_EXERCISE DETAILS:_ Wherever the string "this" appears in a line, extract that line.

_RECORDED DATA:_

--- --- ---

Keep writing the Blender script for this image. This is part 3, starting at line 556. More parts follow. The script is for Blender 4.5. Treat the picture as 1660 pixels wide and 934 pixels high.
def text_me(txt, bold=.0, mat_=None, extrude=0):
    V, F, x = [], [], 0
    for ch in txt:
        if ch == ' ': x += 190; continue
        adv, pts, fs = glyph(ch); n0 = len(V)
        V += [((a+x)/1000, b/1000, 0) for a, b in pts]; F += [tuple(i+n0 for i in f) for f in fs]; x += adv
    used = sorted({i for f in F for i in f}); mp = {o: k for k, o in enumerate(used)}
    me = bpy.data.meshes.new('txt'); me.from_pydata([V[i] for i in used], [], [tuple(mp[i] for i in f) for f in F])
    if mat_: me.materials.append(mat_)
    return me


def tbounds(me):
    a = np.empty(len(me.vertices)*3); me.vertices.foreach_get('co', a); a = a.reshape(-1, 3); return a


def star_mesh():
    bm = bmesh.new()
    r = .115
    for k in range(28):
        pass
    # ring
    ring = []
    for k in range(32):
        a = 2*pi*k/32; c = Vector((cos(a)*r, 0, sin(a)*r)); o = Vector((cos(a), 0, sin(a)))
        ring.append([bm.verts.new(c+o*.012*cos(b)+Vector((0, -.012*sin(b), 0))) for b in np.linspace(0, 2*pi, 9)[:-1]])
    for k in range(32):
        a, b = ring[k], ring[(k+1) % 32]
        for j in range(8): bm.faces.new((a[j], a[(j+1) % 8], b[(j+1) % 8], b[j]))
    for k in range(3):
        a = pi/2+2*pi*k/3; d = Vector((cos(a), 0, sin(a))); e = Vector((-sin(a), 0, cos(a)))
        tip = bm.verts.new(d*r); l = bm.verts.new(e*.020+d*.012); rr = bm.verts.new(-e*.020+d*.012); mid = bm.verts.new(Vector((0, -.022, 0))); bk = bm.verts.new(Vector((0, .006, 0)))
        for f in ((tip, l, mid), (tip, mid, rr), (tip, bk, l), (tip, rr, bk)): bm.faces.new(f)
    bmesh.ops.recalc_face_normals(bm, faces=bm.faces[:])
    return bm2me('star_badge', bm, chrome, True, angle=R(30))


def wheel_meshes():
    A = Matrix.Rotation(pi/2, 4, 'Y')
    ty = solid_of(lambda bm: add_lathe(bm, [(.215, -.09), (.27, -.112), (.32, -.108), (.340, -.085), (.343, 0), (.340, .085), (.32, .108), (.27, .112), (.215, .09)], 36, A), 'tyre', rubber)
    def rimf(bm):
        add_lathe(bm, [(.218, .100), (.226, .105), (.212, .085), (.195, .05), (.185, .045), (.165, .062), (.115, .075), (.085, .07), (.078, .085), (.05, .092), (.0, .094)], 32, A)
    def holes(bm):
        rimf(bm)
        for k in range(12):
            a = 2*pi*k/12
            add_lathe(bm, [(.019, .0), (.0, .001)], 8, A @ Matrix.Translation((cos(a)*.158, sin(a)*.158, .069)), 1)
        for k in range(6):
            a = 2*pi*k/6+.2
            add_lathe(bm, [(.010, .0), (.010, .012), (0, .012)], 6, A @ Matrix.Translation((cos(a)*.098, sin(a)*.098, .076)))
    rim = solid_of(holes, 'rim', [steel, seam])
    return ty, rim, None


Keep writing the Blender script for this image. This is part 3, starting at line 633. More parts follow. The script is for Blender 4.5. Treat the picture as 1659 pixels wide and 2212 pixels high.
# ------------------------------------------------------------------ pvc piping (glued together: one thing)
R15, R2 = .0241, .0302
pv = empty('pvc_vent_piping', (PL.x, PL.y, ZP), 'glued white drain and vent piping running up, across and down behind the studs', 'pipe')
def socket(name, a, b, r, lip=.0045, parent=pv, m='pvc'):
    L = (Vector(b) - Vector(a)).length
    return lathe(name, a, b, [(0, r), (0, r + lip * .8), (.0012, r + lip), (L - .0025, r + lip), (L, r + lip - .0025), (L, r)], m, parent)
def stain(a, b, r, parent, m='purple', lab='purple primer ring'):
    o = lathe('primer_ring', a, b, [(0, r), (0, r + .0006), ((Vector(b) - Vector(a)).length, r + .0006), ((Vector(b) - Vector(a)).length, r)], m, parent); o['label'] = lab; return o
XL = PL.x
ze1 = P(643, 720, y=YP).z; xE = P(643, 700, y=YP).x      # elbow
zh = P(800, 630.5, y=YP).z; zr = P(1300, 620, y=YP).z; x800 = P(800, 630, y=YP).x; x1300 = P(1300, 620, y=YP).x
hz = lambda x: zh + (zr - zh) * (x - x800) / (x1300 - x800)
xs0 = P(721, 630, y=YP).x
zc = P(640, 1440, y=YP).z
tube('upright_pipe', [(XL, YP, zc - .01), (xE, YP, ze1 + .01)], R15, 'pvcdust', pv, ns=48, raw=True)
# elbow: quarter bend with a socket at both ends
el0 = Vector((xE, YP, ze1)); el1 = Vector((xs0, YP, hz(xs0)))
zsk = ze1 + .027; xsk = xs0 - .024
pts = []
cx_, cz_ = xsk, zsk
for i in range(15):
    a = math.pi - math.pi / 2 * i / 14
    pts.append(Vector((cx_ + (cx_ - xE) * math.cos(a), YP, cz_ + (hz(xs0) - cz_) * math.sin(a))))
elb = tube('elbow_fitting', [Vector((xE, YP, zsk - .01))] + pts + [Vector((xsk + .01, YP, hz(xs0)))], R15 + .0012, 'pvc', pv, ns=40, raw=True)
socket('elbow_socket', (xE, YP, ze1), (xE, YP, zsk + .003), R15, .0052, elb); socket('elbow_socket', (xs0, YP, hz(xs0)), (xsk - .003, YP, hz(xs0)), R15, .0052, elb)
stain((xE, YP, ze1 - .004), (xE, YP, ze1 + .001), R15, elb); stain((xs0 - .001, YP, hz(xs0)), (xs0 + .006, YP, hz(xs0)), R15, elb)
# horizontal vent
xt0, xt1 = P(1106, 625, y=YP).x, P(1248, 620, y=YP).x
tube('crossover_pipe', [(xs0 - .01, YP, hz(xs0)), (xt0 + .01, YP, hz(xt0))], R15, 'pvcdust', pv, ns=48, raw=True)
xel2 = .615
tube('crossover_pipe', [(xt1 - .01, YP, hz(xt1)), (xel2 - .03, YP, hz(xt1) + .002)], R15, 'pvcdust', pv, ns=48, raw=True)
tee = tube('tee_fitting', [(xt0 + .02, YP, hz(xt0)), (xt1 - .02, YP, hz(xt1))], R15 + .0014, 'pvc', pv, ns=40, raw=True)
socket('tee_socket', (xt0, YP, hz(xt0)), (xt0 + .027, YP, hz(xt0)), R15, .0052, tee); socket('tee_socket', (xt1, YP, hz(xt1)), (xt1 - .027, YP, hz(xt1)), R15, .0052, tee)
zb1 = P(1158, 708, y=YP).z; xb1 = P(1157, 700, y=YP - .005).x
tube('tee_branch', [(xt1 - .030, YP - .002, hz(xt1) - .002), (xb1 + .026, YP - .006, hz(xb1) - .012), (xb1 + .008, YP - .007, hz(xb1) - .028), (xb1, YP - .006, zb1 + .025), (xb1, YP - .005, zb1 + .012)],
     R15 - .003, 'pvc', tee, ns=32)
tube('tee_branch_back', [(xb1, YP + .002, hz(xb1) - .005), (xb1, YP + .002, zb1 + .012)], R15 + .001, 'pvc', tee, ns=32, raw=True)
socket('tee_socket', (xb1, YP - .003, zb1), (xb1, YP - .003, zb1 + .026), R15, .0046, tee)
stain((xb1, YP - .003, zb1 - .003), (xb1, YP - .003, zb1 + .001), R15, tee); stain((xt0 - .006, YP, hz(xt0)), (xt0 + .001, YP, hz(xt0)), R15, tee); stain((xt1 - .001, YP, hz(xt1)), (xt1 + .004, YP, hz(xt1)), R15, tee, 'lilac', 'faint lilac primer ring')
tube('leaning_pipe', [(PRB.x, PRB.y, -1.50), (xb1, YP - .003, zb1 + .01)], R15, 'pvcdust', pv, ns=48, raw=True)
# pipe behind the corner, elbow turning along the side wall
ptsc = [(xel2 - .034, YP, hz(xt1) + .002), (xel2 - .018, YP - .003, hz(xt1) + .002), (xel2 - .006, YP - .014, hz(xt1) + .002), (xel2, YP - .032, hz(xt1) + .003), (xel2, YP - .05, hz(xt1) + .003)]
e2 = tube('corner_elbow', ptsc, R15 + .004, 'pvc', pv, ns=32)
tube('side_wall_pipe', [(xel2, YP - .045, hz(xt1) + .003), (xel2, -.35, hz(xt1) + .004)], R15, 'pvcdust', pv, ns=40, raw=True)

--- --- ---

_ANSWER:_
Keep writing the Blender script for this image. This is part 3, starting at line 556. More parts follow. The script is for Blender 4.5. Treat the picture as 1660 pixels wide and 934 pixels high.
Keep writing the Blender script for this image. This is part 3, starting at line 633. More parts follow. The script is for Blender 4.5. Treat the picture as 1659 pixels wide and 2212 pixels high.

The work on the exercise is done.